Interviewing is useful for nonfiction and fiction writers. When we interview, we are researching, digging for information. What we ask about might not always be pretty or even seem relevant to our subject or to an audience. We are excavating raw material for our work, an entertainment we will craft later, something that will be effective if our raw material here, at this stage, is good.

Mining for Words
The raw materials we’re seeking are words. That’s what we will put on the page and those are what we’ll count on to engage our reader. We know that those words will have to be concrete and dynamic. We want to have concrete sensory information in our work, because that is what evokes imaginative experience for our reader. We will want to lead our interview subjects toward these concrete details as much as possible while giving them free reign to express their opinions and feelings, which, in terms of our information gathering, is less valuable for us, but can be crucial in its moment. It is OK and even good to interrupt your interview subject (you have to gauge this) to ask about sensory details—it can even be beneficial because sensory details inspire the imagination by driving the subject back into lived experience.

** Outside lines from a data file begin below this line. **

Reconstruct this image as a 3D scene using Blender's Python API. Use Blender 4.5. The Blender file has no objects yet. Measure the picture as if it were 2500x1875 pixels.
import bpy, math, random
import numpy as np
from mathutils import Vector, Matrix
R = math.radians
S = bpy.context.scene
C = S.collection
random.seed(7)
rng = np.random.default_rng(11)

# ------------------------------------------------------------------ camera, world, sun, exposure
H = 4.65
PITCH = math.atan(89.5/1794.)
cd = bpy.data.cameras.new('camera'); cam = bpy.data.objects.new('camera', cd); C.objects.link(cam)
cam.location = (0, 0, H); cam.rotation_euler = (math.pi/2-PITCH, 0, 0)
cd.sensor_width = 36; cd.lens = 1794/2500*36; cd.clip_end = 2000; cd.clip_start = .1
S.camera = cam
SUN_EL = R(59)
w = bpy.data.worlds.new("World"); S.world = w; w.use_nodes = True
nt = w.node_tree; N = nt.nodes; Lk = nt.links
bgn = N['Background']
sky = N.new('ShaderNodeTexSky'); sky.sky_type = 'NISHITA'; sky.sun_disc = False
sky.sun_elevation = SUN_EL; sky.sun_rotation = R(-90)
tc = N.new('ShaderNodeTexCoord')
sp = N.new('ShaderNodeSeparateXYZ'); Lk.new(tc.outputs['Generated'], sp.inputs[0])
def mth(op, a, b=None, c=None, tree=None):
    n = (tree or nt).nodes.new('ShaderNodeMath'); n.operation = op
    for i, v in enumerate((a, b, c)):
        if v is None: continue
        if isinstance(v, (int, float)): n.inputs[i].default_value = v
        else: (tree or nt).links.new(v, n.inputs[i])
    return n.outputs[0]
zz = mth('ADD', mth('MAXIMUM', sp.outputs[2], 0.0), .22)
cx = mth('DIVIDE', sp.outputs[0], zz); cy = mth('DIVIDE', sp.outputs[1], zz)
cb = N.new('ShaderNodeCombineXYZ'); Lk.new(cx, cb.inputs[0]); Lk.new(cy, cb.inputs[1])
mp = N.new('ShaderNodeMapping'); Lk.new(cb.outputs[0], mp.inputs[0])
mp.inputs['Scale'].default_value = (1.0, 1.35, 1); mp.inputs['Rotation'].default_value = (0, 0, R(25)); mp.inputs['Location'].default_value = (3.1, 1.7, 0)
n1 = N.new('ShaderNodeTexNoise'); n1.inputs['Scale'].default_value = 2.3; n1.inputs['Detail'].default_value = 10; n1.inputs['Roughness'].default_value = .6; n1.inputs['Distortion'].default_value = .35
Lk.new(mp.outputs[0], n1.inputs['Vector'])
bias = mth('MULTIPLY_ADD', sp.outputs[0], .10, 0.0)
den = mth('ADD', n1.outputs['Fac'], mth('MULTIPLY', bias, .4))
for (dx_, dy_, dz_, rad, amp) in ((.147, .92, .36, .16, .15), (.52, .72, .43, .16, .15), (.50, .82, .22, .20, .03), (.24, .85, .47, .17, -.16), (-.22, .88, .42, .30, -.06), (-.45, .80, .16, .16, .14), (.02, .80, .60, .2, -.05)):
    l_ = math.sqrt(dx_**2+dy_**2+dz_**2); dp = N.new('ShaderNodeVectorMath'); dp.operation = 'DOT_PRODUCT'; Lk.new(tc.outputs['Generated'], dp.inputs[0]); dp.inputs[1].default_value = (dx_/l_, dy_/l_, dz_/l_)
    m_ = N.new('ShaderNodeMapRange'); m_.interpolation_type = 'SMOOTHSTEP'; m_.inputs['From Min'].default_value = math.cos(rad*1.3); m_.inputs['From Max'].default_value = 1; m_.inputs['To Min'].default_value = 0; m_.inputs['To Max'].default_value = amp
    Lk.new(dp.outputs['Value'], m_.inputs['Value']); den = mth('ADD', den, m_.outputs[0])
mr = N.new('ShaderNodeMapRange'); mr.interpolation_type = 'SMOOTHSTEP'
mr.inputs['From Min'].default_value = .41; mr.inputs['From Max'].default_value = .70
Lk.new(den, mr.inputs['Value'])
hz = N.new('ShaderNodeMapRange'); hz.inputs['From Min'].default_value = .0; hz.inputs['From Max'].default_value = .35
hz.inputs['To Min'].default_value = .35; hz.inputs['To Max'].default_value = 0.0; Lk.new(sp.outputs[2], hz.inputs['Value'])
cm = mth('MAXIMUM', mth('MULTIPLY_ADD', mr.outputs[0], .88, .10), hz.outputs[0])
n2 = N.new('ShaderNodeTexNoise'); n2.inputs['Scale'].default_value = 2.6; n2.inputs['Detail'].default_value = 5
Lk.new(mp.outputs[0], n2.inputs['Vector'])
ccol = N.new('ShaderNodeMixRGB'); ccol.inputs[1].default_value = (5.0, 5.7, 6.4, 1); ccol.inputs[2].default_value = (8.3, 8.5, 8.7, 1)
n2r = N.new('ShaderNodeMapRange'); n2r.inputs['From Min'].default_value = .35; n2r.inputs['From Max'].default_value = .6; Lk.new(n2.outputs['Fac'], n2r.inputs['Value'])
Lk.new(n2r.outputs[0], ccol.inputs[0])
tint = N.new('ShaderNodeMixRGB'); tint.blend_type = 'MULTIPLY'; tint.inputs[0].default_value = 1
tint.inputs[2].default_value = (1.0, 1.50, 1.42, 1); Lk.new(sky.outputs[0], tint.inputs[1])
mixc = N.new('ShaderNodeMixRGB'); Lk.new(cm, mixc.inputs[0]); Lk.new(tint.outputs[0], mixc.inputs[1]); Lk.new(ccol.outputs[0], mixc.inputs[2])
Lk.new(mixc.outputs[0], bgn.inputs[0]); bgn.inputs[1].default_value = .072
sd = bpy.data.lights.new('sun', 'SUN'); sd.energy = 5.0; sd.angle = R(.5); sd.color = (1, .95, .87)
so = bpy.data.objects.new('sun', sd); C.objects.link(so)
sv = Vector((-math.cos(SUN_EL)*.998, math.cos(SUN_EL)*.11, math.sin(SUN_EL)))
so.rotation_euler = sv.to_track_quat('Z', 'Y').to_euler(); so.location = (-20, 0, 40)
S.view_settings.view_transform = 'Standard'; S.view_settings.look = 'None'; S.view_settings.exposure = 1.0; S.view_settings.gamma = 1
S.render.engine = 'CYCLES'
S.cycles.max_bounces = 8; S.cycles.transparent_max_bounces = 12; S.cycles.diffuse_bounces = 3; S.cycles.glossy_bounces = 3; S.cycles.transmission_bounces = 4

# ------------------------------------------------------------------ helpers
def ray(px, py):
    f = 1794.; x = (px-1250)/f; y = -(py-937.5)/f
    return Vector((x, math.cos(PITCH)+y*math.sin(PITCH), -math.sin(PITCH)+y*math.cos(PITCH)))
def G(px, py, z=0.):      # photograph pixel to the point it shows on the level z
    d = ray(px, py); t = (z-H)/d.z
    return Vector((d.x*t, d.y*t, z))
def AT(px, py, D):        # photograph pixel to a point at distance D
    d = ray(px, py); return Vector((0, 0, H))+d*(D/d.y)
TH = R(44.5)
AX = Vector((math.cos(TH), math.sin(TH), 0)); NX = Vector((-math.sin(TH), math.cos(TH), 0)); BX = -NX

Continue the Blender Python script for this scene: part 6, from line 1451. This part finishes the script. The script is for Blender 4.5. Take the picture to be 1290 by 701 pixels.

Ask questions that are specific and yield detailed information. Stick to the facts of scene: specific people, specific place, and specific time. Gently move from subjective information, summaries and conclusions, to objective information about experience. Ask “Where were you then?” “What were you doing?” Entering questions generally and then getting specific can work well. For example, you could ask, “Who were you with?” Then, “What kind of man was he?” Then, “What did he look like?” Then, “Did he have any quirks? Was there something he always did?” Always move toward detail.

An Interview Trick
Because I know I am mining for concrete detail and dynamic relationships, I split my note paper into three (I also tape record). At the top of my paper, I concentrate on “process,” what happened in order, with attention to the detail of action moment to moment. In one lower box I write down all the nouns I hear. I’ll want to follow up on these for more detail. For example, my subject might say, “I walked along the street.” I’ll want to ask some detailed questions about that street because I want to recreate it in the imagination of my reader. In the other box, I’ll write, “Dynamics.” These are the verbs—the relationships between things. If my subject mentions his father, I’ll ask about the relationship of the subject with the father. “Did you like him?” “Did you get along?” As you follow these questions of dynamic relationship keep asking “Why?” This can be a little aid, but choose methods that work for you.

They are the Subject and You are the Story-teller
Keep in mind that interview subjects think they get to tell the story. I’ll suggest that that isn’t the case. You are the writer. That is your job. Steer your subject away from analysis and meaning. You get the material and then you find and craft the story.

In interview we are doing research. We are looking for information, but we are also considering the voice. We want to get what the person says and how they say it. Notice too that most people tend to have conversational patterns. They might respond consistently in the negative or move from specific to vague. These patterns not only convey information but also character. We know information is important to our work, but the voice and manner of the interview subject will also be important if we quote the material and develop character.

Mirror information back to your subject so that your subject knows you are hearing accurately. Then tack on further questions. You will want to be recursive but also move forward. Interviewing is an art. It takes practice. It is flattering to your subject to get back to them with follow up questions, so don’t worry about covering everything your first time around. Try to stay conscious of gaps in logic, chronological gaps, and omitted details—ask about them. This is where the gold is.

Interviewing Yourself
Now a big idea: When you are writing about personal experience, interview yourself. Don’t just work from memory. Your personal history is a type of research material, but it is a poor one if what you are doing is not digging into the past but instead simply remembering in the present. Do that little trick with the paper, separating it into three to inspire some questions. Delving into detail will inspire your imagination and help you see the past more clearly. And don’t let yourself off the hook. You’ll probably be your toughest subject. Good luck.